$Y_i = \frac{2X_i-i}{2n-i}, (1\le i \le 2n-1)$ $Z_i = \frac{2n-i}{2n-i-1}Y_i^2 - \frac1{2n-i-1} (1 \le i \le 2n-2) $
I have to prove that $Y_i$ and $Z_i$ are martingales and calculate the mean and variance of $X_i$
MY ATTEMPT :
Here it was proven that $Y_i$ is a martingale Prove $Y_i = \frac{2X_i-i}{2n-i}, (1\le i \le 2n-1)$ is a martingale
As in that question:
$X_i$ is the money I have after the i-th extraction which is equivalent to the number of white balls that I have up to the i-th extraction. I notice that $0 \le X_i \le i$
Looks like $X_i$ follows a hypergeometric distribution $X_i\sim $Hypergeometric$(2n,n,i)$ , $0\le i\le n$
Assuming the natural filtration $\mathcal F_i=\sigma(X_1,...,X_i)$ I have already proven adaptability and finite mean of $Z_i$. For the martingale property
$E[Z_{i+1}|\mathcal F_i]= \frac{2n-i-1}{2n-i-2}E[Y_{i+1}^2|\mathcal F_i] - \frac1{2n-i-2} $
To compute $E[Y_{i+1}^2|\mathcal F_i]$ I am unsure if the same simplified formula holds as in the non-conditioning case:
$E[Y_{i+1}^2|\mathcal F_i]=E[Y_{i+1}|\mathcal F_i]^2 +Var[Y_{i+1}|\mathcal F_i]\tag{*} ? $
If this is true, how do I compute that variance? I am not arriving to the answer. The problem did warn that it was a complicated calculation, though.
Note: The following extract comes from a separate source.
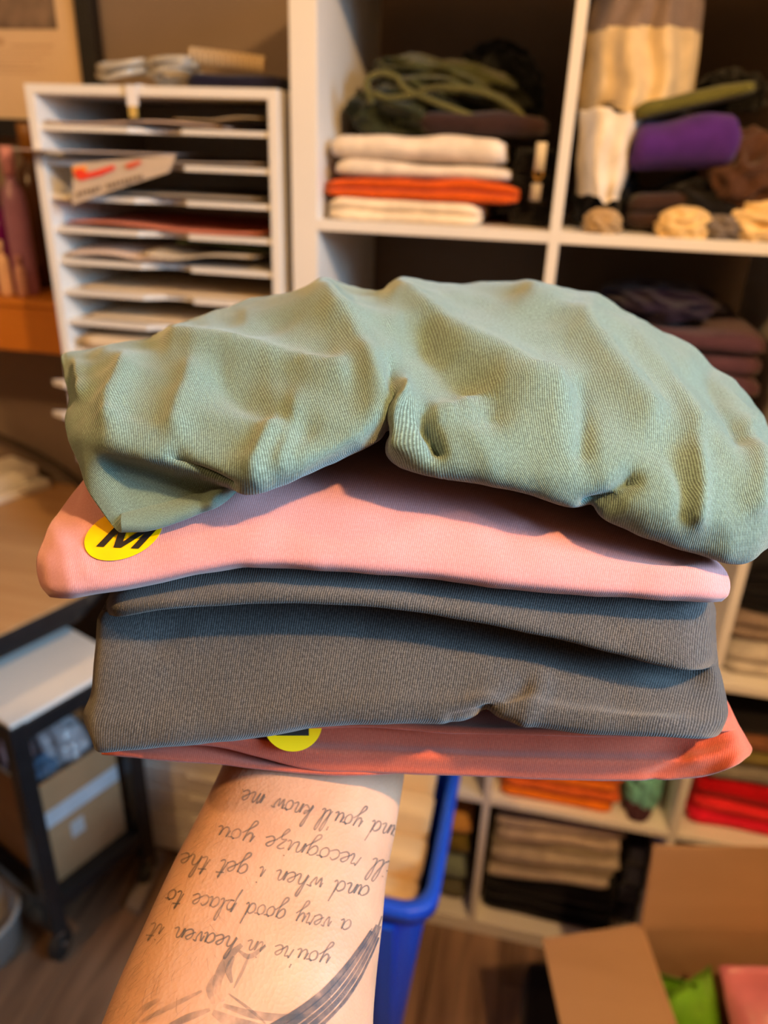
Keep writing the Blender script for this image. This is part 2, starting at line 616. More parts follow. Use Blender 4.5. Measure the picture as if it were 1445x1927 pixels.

It's the exact same question when it comes to showing that $Z_{i}$ is a martingale. If you know $X_{i}=k$, then $E(X_{i+1}^{2}|X_{i}=k)= (k+1)^{2}P(X_{i+1}=k+1|X_{i}=k)+k^{2}P(X_{i+1}=k|X_{i}=k)$. And I already showed you what $P(X_{i+1}=k+1|X_{i}=k)$ etc are.
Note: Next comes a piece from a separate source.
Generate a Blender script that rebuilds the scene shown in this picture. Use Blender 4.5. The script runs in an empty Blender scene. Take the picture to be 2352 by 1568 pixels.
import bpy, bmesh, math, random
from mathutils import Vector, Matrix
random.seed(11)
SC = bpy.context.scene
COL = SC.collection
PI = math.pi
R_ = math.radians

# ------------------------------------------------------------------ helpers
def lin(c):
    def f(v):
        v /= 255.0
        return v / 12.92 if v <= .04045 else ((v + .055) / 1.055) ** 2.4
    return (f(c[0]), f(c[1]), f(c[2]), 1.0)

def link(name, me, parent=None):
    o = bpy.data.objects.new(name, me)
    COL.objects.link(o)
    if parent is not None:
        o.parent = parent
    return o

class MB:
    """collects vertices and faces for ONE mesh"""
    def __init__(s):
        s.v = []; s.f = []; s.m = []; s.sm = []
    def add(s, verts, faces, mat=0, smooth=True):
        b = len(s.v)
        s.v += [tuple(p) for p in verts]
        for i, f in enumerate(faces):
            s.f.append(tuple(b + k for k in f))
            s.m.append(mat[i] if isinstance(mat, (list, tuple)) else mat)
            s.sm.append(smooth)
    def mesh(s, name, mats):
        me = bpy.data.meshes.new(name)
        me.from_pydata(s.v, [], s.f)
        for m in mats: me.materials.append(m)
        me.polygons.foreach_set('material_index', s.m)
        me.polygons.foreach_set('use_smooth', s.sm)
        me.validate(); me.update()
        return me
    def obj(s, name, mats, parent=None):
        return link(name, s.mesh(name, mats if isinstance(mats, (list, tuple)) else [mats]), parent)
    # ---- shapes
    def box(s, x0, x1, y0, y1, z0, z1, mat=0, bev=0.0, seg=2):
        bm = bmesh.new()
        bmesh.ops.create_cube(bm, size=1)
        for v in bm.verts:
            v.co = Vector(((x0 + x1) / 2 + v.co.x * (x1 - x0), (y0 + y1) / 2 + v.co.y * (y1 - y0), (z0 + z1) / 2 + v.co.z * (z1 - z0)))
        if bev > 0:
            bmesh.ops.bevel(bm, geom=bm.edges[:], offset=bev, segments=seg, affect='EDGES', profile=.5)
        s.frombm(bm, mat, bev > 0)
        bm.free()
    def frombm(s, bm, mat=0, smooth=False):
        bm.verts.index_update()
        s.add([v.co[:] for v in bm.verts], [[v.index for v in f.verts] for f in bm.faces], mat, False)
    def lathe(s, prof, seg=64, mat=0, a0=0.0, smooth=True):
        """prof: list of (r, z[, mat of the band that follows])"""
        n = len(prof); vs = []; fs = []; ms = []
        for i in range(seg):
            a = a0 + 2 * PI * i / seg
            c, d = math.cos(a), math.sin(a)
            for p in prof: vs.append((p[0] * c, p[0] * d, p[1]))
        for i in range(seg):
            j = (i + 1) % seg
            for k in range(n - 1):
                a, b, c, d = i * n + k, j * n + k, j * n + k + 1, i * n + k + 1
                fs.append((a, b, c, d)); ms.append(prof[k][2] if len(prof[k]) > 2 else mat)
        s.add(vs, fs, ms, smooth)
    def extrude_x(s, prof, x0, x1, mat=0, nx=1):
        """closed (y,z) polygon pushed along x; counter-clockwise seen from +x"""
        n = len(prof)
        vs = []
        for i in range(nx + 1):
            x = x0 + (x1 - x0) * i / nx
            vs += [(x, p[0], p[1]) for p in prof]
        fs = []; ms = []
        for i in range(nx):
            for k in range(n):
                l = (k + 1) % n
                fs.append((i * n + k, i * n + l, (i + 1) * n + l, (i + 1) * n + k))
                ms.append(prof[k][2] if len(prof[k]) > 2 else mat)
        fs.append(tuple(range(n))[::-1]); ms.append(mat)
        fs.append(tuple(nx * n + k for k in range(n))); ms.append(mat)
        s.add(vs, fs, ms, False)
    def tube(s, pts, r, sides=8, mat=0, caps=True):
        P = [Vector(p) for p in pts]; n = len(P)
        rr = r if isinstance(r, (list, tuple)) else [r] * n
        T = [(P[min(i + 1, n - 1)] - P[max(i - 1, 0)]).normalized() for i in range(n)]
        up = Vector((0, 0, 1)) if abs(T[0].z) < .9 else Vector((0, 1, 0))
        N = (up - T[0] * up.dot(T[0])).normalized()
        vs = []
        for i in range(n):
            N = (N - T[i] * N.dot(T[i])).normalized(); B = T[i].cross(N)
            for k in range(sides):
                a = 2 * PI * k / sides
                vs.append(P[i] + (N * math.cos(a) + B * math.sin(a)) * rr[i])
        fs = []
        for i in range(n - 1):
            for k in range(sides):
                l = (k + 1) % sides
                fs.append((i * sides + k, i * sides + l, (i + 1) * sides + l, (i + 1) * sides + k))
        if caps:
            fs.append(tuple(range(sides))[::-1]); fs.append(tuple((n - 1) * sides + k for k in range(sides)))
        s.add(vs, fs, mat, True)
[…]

To quote the other question directly
So I'll not even bother to do the verification that $Z_{i}$ is a martingale and you should verify it yourself.
Now, as to calculating the mean and variance, observe that since $Y_{i}$ is a martingale $E(Y_{i+1}|\mathcal{F}_{i})=Y_{i}$ . Hence $E(Y_{i+1})=E(E(Y_{i+1}|\mathcal{F}_{i}))=E(Y_{i})$
Thus, the expectations remains constant.
Thus $\displaystyle\frac{2E(X_{i})-i}{2n-i}=E(Y_{i})=E(Y_{1})=\frac{2E(X_{1})-1}{2n-1}$ .
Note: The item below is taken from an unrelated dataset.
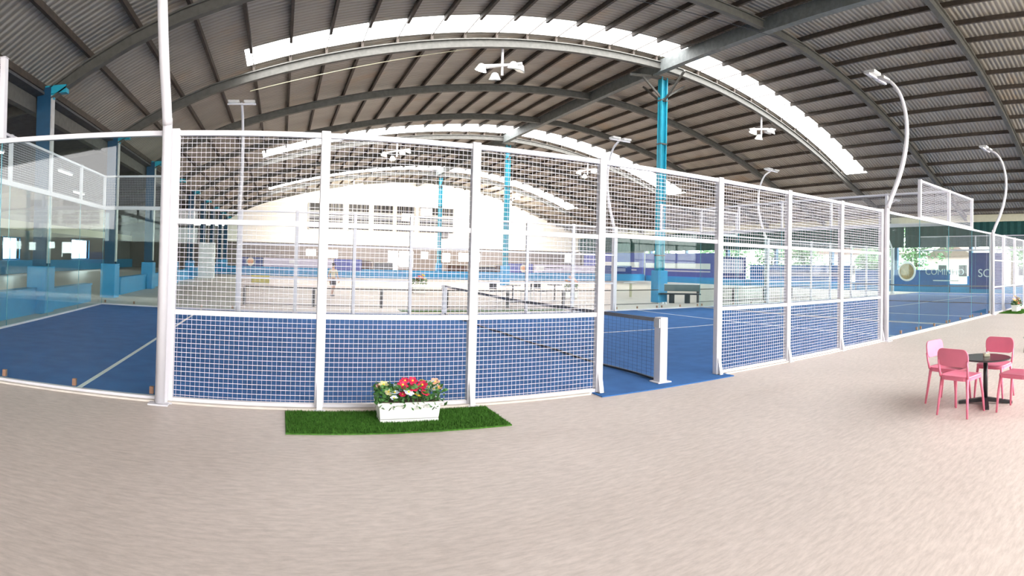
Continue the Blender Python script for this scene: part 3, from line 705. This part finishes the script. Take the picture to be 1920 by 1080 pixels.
M_F = {'red': mat('magenta_red_petal', (.62, .02, .08), .6, var=.2), 'white': mat('white_petal', (.80, .84, .92), .6), 'yellow': mat('yellow_petal', (.85, .66, .05), .6), 'peach': mat('peach_petal', (.75, .42, .28), .6), 'cream': mat('cream_petal', (.62, .60, .32), .6), 'coral': mat('coral_petal', (.85, .18, .16), .6)}
def planter(loc, rz, width, flowers, label, group, leaves=420, seed=1, height=.2, fs=.05):
    e = empty('flower_planter', loc, rz); tag(e, label, 'planter', group); w2 = width/2; d2 = .12
    b = B()
    def frus(z0, z1, a0, a1, c0, c1):
        b.add([(-a0, -c0, z0), (a0, -c0, z0), (a0, c0, z0), (-a0, c0, z0), (-a1, -c1, z1), (a1, -c1, z1), (a1, c1, z1), (-a1, c1, z1)], [(0, 1, 2, 3), (7, 6, 5, 4), (0, 4, 5, 1), (1, 5, 6, 2), (2, 6, 7, 3), (3, 7, 4, 0)])
    frus(0, .03, w2*.93, w2*.93, d2*.86, d2*.86); frus(.036, height-.03, w2*.93, w2*.98, d2*.86, d2*.95); frus(height-.03, height, w2*1.02, w2*1.03, d2*1.05, d2*1.06)
    b.build('box', M_POT, e, bevel=.003)
    B().box(-w2*.925, w2*.925, -d2*.855, d2*.855, .03, .036).build('groove', M_GREY, e)
    B().box(-w2*.95, w2*.95, -d2*.9, d2*.9, height-.01, height+.004).build('soil', M_BARK, e)
    rg = random.Random(seed); f = B()
    for _ in range(leaves):
        x = rg.uniform(-w2*1.12, w2*1.12); y = rg.uniform(-d2*1.35, d2*1.2); z = height+rg.uniform(-.06 if (abs(y) > d2 or rg.random() < .15) else .0, .17)
        if z < height and abs(y) < d2 and abs(x) < w2: z = height+.01
        p = Vector((x, y, z)); a = Vector((rg.gauss(0, 1), rg.gauss(0, 1), rg.gauss(.3, .8))).normalized(); t = a.orthogonal().normalized()
        t = (t*cos(rg.uniform(0, 6))+a.cross(t)*sin(rg.uniform(0, 6))).normalized(); s = rg.uniform(.018, .038)
        f.add([p-a*s, p-a*s*.2+t*s*.5, p+a*s, p-a*s*.2-t*s*.5], [(0, 1, 2), (0, 2, 3)])
    f.build('foliage', M_LEAF, e)
    for (x, y, z, c, s) in flowers:
        pb, cb_ = flower(c, None, None, rg, s*1.15)
        fl = pb.build('flower', M_F[c], e); fl.location = (x, y, z)
        ce = cb_.build('flower_centre', M_F['yellow'] if c != 'yellow' else M_OCHRE, fl)
        st = B().tube([(0, 0, -.12), (0, 0, 0)], .003, 5).build('stem', M_LEAF, fl)
    return e
grass_mat_obj(5.53, 7.75, -.92, -.17, 'rectangle of green artificial grass under the near flower planter')
FL = [(-.26, -.02, .36, 'cream', .045), (-.22, -.08, .30, 'cream', .04), (-.30, .02, .33, 'peach', .035), (-.16, -.10, .295, 'white', .045), (-.12, -.02, .34, 'white', .04), (-.07, -.05, .36, 'red', .05), (-.03, .03, .385, 'red', .045), (-.02, -.11, .30, 'white', .05), (-.17, -.12, .25, 'white', .035),
      (.05, .02, .385, 'red', .045), (.04, -.07, .33, 'red', .05), (.09, -.05, .335, 'red', .045), (.14, -.03, .35, 'red', .05), (.15, -.10, .29, 'red', .045), (.16, .03, .38, 'yellow', .04), (.07, -.12, .27, 'yellow', .035), (.20, -.06, .33, 'white', .045), (.24, .0, .37, 'white', .045), (.26, -.05, .31, 'white', .04),
      (.29, .02, .37, 'peach', .045), (.31, -.04, .32, 'peach', .04), (-.13, .0, .315, 'yellow', .03), (-.08, -.11, .28, 'red', .035)]
planter((6.77, -.50, .012), 0, .65, FL, 'white planter box of red, white and yellow flowers on the near grass mat', 'flower planters', leaves=620, fs=.06)
grass_mat_obj(25.7, 27.9, -1.0, -.12, 'green artificial grass mat under the planter at the right edge')
FL2 = [(-.28, 0, .44, 'peach', .11), (-.12, -.06, .40, 'peach', .12), (.0, -.1, .50, 'cream', .10), (.12, 0, .46, 'peach', .12), (.25, -.05, .40, 'white', .09), (.02, .05, .58, 'yellow', .09), (-.2, -.1, .33, 'coral', .08), (.2, -.1, .34, 'coral', .08)]
planter((26.9, -.5, .012), 0, .7, FL2, 'white planter box of peach flowers at the right edge beside the second court', 'flower planters', seed=3, leaves=600, height=.26)
grass_mat_obj(9.3, 15.2, 11.3, 11.9, 'long green artificial grass strip behind the near court')
FL3 = [(-.15, 0, .75, 'coral', .14), (.05, -.05, .8, 'coral', .16), (.2, 0, .9, 'yellow', .10), (-.05, .05, .62, 'red', .1), (.3, 0, .7, 'cream', .1)]
def tall_planter(loc, label, fl, seed):
    e = planter(loc, 0, .7, fl, label, 'flower planters', leaves=500, seed=seed, height=.32); e.scale = (1, 1, 1)
    for ch in e.children:
        if ch.name.startswith('foliage'): ch.scale = (1, 1, 1.5)
    return e
tall_planter((12.4, 21.3, 0), 'planter with coral flowers standing on the beige floor behind the barrier', FL3, 5)
FL4 = [(-.2, 0, .8, 'peach', .2), (.05, -.05, .9, 'peach', .22), (.25, 0, .75, 'coral', .18)]
tall_planter((19.0, 17.6, 0), 'planter with large peach flowers left of the doorway light pole', FL4, 6)

# ------------------------------------------------------------------ pink chairs and table
def rounded_rect(w_, h_, r, n=5):
    out = []
    for cx, cy, a0 in ((w_/2-r, h_/2-r, 0), (-w_/2+r, h_/2-r, 90), (-w_/2+r, -h_/2+r, 180), (w_/2-r, -h_/2+r, 270)):
        for k in range(n+1): a = radians(a0+90*k/n); out.append((cx+r*cos(a), cy+r*sin(a)))
    return out
def make_chair(m):
    """faces +x; origin at the floor centre of the seat"""
    e = empty('plastic_chair', (0, 0, 0))
    # seat: dished grid
    b = B(); n = 12; vs = []; T = .022
    outl = rounded_rect(.43, .42, .09)
    def dz(x, y): return .45-.018*(1-(x/.22)**2)*(1-(y/.22)**2)-(.02 if x > .18 else 0)*((x-.18)/.04)
    ctr_t, ctr_b = (0, 0, dz(0, 0)), (0, 0, dz(0, 0)-T)
    rings = [.33, .66, .92, 1.0]; k = len(outl); vs = [ctr_t]+[(x*s, y*s, dz(x*s, y*s)) for s in rings for x, y in outl]
    vb = [ctr_b]+[(x*s, y*s, dz(x*s, y*s)-T) for s in rings for x, y in outl]; N = len(vs); fs = []
    for o, flip in ((0, 0), (N, 1)):
        for i in range(k):
            j = (i+1) % k; fs.append((o, o+1+i, o+1+j))
            for r_ in range(3): fs.append((o+1+r_*k+i, o+1+(r_+1)*k+i, o+1+(r_+1)*k+j, o+1+r_*k+j))
    for i in range(k): j = (i+1) % k; fs.append((1+3*k+i, 1+3*k+j, N+1+3*k+j, N+1+3*k+i))
    b.add(vs+vb, fs); b.build('seat', m, e, smooth=True)
    # apron around the seat
    a = B(); ins = rounded_rect(.415, .405, .085)
    for i in range(len(ins)):
        p, q_ = ins[i], ins[(i+1) % len(ins)]
        if (Vector(p)-Vector(q_)).length > .001: a.bar((p[0], p[1], .418), (q_[0], q_[1], .418), .014, .035)
    a.build('apron', m, e)
    # backrest: curved rounded panel
    b = B(); o2 = rounded_rect(.44, .20, .075, 5); vs = []; k = len(o2)
    def bk(u, v, off): return (-.205-.10*(v+.0)-.0+off+.22*u*u-.03, u, .655+v)
    rings = [.4, .75, .95, 1.0]; N = 1+len(rings)*k
    for off in (0, .016):
        vs.append(bk(0, 0, off)); vs += [bk(x*s, y*s, off) for s in rings for x, y in o2]
    fs = []
    for o in (0, N):
        for i in range(k):
            j = (i+1) % k; fs.append((o, o+1+i, o+1+j))
            for r_ in range(3): fs.append((o+1+r_*k+i, o+1+(r_+1)*k+i, o+1+(r_+1)*k+j, o+1+r_*k+j))
    for i in range(k): j = (i+1) % k; fs.append((1+3*k+i, 1+3*k+j, N+1+3*k+j, N+1+3*k+i))
    b.add(vs, fs); b.build('backrest', m, e, smooth=True)
    for s in (-1, 1):
        B().tube([(-.185, s*.195, .43), (-.205, s*.205, .52), (-.225, s*.205, .62)], [.016, .014, .013], 8).build('backrest_post', m, e, smooth=True)
        B().tube([(.17, s*.175, .43), (.20, s*.20, .2), (.215, s*.215, 0)], [.021, .017, .013], 8).build('leg', m, e, smooth=True)
        B().tube([(-.175, s*.18, .43), (-.205, s*.20, .2), (-.235, s*.215, 0)], [.021, .017, .013], 8).build('leg', m, e, smooth=True)
    return e
ch = make_chair(M_PINK)
chairs = [((11.50, -3.86, 0), radians(-8), 'pink plastic chair nearest the camera with its back turned'),
          ((11.90, -3.55, 0), radians(-98), 'pink plastic chair on the court side of the black table'),
          ((12.33, -4.00, 0), radians(176), 'pink plastic chair behind the black table facing the camera'),
          ((11.80, -4.47, 0), radians(80), 'pink plastic chair cut by the right edge, only its seat showing')]
for i, (loc, rz, lab) in enumerate(chairs):
    c = ch if i == 0 else copy_tree(ch)
    c.location = loc; c.rotation_euler = (0, 0, rz); c.scale = (.95, .89, 1); tag(c, lab, 'chair', 'pink chairs around the black table')
t = empty('round_table', (12.03, -3.98, 0), radians(20)); tag(t, 'small round black pedestal table between the pink chairs', 'table')
B().lathe([(.30, 0), (.315, .006), (.315, .016), (.305, .02)], (0, 0, .545), 40).build('tabletop', M_TABLE, t, smooth=False)
B().tube([(0, 0, .03), (0, 0, .545)], .028, 16).build('pedestal', M_BLACK, t, smooth=True)
for k in range(4):
    a = pi/2*k; B().prism([(0, .03), (.33, .0), (.33, .03), (.04, .075), (0, .075)], 'y', -.03, .03).build('foot', M_BLACK, t).rotation_euler = (0, 0, a)
B().lathe([(.02, .53), (.09, .545)], (0, 0, 0), 16).build('mount', M_BLACK, t)
nb = empty('napkin_box', (12.10, -3.97, .566), .5); tag(nb, 'small cream box standing on the round black table', 'box')
B().box(-.05, .05, -.035, .035, 0, .035).build('box', M_CREAM, nb, bevel=.004); B().box(-.03, .03, -.012, .012, .034, .048).build('tissue', M_WHITE, nb)
# grey stool at right edge
s = empty('bar_stool', (16.46, -3.56, 0), .2); tag(s, 'grey metal stool at the right edge behind the pink chairs', 'stool')
B().lathe([(.17, 0), (.18, .01), (.18, .03), (.17, .035)], (0, 0, .72), 20).build('seat', M_GREY, s)
for k in range(4):
    a = pi/4+pi/2*k; B().tube([(.13*cos(a), .13*sin(a), .72), (.24*cos(a), .24*sin(a), 0)], .014, 8).build('leg', M_GREY, s, smooth=True)
B().tube([(.19*cos(2*pi*k/16), .19*sin(2*pi*k/16), .28) for k in range(17)], .009, 6).build('footring', M_GREY, s)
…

Now calculate $E(X_{1})=1\cdot\frac{n}{2n}+0\cdot\frac{n}{2n}=\frac{1}{2}$ which is just your expected profit after first draw and use the above relation to find $E(X_{i})$.
Hence, you now know $E(Y_{i})$ . Now as $Z_{i}$ is a martingale, $E(Z_{i})=E(Z_{1})$. From this, you can find a relation between $E(Y_{1}^{2})$ and $E(Y_{i}^{2})$ and use that to find $E(Y_{i}^{2})$ in terms of $E(Y_{1}^{2})$ which is easily calculable. Now you expand $Y_{i}^{2}$ out and use everything that you have calculated to find $E(X_{i}^{2})$ in terms of $E(X_{1}^{2})$ and $E(X_{1})$ and then find the variance by using $Var(X_{i})=E(X_{i}^{2})-(E(X_{i}))^{2}$.
Expect to do some long and tedious but elementary calculations though. It is often the case that in such questions, it essentially becomes a middle school level tedious algebra question where you have some equations given and you have to find a certain value by eliminating variables.